К тому же я не оправилась от удара, нанесенного мне столкновением с дружками; чтобы хоть отчасти обрести снова гордость, мне требовалось что-то сделать, и причем хорошо, а я предавалась лени. Мое безделье утверждало во мне сознание собственной посредственности. Решительно, я пасовала. Возможно, никому не бывает просто научиться сосуществовать с другим, я никогда не была на это способна. Я возносилась или погибала. Покоренная Зазой, я ощутила приниженность; теперь повторялась такая же точно история, только низверглась я с еще большей высоты, и моя вера в себя была развеяна с еще большей жестокостью. В обоих случаях я сохраняла ясность сознания; завороженная другим, я забывалась до такой степени, что не оставалось никого, чтобы сказать себе: я – ничто. Тем не менее временами этот голос пробуждался, и тогда я понимала, что перестала существовать самостоятельно и живу как дармоед. Когда я поссорилась с Эрбо, он обвинил меня в предательстве индивидуализма, за который когда-то я снискала его уважение, и мне пришлось признать его правоту. Но гораздо более ощутимо для меня было то, что сам Сартр беспокоился: «Но раньше, Кастор, вы так много всего думали», – с удивлением говорил он. И еще говорил: «Остерегайтесь, как бы не превратиться в домашнюю хозяйку». Разумеется, опасность превратиться в домоседку мне не угрожала, однако он сравнивал меня с героинями Мередита, которые, вступив в борьбу за свою независимость, в конечном счете довольствовались ролью спутницы мужчины. Я сердилась на себя за то, что разочаровала его. Да, когда-то я справедливо опасалась счастья. В каком бы обличье оно ни выступало, для меня возникала угроза сдачи всех позиций. Встретив Сартра, я решила, что все получится; рядом с ним я непременно смогу реализовать себя. Теперь я говорила себе, что ждать спасения от кого-то, кроме себя, это самый верный способ идти навстречу своей гибели.
Но откуда все-таки эти угрызения, эти страхи? Разумеется, я не была активисткой феминизма, у меня не было никакой теории, касающейся прав и обязанностей женщины. Точно так же, как прежде, я отказывалась от определения меня как «девочки», теперь я не мыслила себя как «женщина»: я была сама собой. И именно в таком качестве я ощущала свою вину. Идея спасения пережила во мне утрату Бога, и важнейшим моим убеждением было то, что свое спасение каждый должен обеспечивать себе сам. Мучившее меня противоречие было не социального порядка, а морального и чуть ли не религиозного. Согласиться жить как существо второстепенное, как существо «относительное» означало бы для меня быть униженной в качестве человеческого существа; все мое прошлое восставало против такого унижения[14].

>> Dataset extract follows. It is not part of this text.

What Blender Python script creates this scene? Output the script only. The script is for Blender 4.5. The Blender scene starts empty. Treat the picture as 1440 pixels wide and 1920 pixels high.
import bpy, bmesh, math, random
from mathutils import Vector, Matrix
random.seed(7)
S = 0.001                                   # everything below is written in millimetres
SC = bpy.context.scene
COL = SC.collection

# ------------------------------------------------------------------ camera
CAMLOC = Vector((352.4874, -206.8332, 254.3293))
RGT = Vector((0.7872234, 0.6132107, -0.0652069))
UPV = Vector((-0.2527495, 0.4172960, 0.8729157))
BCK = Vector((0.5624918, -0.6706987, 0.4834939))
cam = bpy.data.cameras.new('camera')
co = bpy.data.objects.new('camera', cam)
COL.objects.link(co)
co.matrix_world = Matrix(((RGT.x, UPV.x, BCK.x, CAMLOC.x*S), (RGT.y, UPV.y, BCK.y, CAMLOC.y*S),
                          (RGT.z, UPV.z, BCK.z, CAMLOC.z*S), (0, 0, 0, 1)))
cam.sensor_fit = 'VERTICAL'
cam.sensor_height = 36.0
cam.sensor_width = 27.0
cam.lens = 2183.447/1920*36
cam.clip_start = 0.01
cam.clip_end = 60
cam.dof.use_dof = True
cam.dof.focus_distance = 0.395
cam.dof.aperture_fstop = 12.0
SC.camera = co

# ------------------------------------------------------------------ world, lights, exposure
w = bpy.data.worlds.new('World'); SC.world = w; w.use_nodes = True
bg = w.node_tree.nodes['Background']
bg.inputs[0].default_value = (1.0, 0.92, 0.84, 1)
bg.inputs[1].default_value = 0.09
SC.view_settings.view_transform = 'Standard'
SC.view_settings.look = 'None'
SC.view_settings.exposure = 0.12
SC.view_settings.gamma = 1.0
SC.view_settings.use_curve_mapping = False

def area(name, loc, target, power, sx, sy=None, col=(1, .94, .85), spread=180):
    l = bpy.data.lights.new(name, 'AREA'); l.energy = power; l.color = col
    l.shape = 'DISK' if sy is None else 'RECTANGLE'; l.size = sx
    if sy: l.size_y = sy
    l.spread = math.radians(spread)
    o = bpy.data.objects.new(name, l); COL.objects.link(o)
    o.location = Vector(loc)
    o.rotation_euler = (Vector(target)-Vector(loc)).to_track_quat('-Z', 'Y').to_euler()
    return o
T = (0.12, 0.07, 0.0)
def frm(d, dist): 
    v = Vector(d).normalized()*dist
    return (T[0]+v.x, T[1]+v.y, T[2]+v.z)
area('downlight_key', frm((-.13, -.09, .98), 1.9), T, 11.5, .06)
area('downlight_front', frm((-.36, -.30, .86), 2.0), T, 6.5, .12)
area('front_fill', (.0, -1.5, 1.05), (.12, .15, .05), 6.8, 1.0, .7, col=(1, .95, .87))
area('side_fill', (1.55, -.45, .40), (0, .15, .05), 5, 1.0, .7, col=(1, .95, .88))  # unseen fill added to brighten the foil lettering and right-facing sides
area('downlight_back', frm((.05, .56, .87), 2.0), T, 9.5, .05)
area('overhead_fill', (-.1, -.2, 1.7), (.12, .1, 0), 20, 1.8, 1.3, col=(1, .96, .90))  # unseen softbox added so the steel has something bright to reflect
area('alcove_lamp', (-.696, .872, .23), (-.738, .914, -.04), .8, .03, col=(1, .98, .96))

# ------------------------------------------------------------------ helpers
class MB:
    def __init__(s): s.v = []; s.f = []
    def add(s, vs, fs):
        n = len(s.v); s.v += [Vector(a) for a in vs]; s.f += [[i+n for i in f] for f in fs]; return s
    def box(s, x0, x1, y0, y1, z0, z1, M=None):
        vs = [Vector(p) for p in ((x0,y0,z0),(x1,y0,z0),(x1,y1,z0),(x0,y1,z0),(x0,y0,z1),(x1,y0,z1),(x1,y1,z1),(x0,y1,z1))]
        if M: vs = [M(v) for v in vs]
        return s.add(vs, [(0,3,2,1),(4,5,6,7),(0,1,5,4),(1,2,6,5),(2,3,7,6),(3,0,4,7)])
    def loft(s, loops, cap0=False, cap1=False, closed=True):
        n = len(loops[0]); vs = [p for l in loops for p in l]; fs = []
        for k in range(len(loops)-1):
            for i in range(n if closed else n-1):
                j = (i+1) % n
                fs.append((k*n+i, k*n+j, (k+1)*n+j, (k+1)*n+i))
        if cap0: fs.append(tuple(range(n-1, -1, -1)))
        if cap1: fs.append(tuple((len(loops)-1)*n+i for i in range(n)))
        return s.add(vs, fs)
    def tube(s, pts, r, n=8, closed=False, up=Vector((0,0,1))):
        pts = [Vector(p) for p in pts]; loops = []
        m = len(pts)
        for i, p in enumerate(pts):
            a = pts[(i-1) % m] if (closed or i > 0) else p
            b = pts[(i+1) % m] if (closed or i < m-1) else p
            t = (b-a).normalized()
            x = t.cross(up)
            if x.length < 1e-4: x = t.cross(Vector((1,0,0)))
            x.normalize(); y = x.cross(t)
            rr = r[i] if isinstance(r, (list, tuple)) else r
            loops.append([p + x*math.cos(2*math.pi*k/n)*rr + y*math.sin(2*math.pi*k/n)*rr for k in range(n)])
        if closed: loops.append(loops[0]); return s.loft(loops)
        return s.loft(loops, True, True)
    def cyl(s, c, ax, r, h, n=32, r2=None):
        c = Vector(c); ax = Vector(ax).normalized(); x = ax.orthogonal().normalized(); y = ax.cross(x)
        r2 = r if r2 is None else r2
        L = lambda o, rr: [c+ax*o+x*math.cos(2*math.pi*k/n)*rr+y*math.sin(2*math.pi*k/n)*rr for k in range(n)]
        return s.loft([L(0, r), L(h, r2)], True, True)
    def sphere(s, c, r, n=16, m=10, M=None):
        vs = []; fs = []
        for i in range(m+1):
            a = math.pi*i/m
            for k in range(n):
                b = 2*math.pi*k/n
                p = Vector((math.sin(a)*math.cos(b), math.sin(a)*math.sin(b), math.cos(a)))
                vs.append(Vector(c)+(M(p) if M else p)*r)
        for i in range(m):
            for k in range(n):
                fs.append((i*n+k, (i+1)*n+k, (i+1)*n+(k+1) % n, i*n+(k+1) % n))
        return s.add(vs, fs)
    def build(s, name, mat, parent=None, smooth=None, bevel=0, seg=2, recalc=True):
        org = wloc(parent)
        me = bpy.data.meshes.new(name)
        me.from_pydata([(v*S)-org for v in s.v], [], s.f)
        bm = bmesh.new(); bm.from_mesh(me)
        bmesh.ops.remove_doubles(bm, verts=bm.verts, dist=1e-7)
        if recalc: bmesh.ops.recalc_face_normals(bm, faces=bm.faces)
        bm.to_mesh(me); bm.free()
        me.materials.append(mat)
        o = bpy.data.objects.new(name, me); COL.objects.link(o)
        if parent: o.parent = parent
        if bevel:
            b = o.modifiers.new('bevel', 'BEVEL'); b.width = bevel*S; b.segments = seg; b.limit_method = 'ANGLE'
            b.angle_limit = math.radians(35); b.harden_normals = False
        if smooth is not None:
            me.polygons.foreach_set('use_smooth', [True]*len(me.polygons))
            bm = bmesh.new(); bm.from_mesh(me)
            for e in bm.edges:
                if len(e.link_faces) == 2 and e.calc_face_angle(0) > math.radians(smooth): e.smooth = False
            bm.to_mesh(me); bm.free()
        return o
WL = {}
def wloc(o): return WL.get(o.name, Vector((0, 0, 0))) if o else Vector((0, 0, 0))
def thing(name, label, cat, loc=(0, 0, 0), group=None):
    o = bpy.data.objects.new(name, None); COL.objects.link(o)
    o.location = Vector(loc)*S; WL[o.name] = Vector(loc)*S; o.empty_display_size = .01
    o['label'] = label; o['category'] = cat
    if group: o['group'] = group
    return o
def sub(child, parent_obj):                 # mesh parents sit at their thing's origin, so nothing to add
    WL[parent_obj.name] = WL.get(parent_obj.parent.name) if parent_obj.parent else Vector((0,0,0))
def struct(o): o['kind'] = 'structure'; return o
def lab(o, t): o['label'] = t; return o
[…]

Я ощутила бы его с меньшей остротой, если бы не претерпела иного, более мучительного, проистекавшего не из-за моих взаимоотношений с другим, а в результате внутреннего расхождения. Я с восторгом перестала быть чистым разумом; когда сердце, голова и плоть в полном согласии, претворение – настоящий праздник. Поначалу я познала только радость: это соответствовало моему оптимизму и успокаивало мое достоинство. Но вскоре обстоятельства заставили меня сделать открытие, которое я с тревогой предчувствовала в двадцать лет: необходимость. Я о ней не ведала и внезапно я стала ее добычей: я не знала ни голода, ни жажды, ни сна. Вдали от Сартра я проводила целые дни и недели; по воскресеньям в Туре мы были слишком несмелыми, чтобы средь бела дня подняться в гостиничный номер; к тому же я была против, чтобы любовь становилась заранее согласованным действием: мне хотелось, чтобы она была свободной, а не обдуманной. Я не допускала возможности ни уступать против своей воли желаниям, ни хладнокровно организовывать свои удовольствия. Любовная радость должна быть столь же неизбежной и столь же неожиданной, как морская зыбь, как цветение персикового дерева, я не могла бы объяснить почему, но меня пугала мысль о разности эмоций моего тела и моих решений. И вот этот разлад совершился. У моего тела имелись свои прихоти, и я не способна была их сдерживать; их напор преодолевал мою оборону. Я обнаружила, что сожаление, достигая плоти, становится не только тоской, но мукой, которая от самых корней волос до ступней ног облачала мою кожу в отравленную тунику. Я терпеть не могла страдать; я ненавидела свое соучастие с тем страданием, которое рождалось в моей крови, и доходило до того, что ненавидела даже биение крови в своих венах. По утрам в метро, еще не очнувшись от сна, я задавалась вопросом, глядя на людей: «Знакома ли им эта пытка? Как случилось, что ни в одной книге никогда не описывалась ее жестокость?» Мало-помалу туника распадалась, и мои веки ощущали свежесть воздуха. Однако вечером наваждение опять пробуждалось, мурашки бегали по моим губам; зеркало посылало мне отражение моего цветущего здоровья, а тайная боль разъедала мои кости.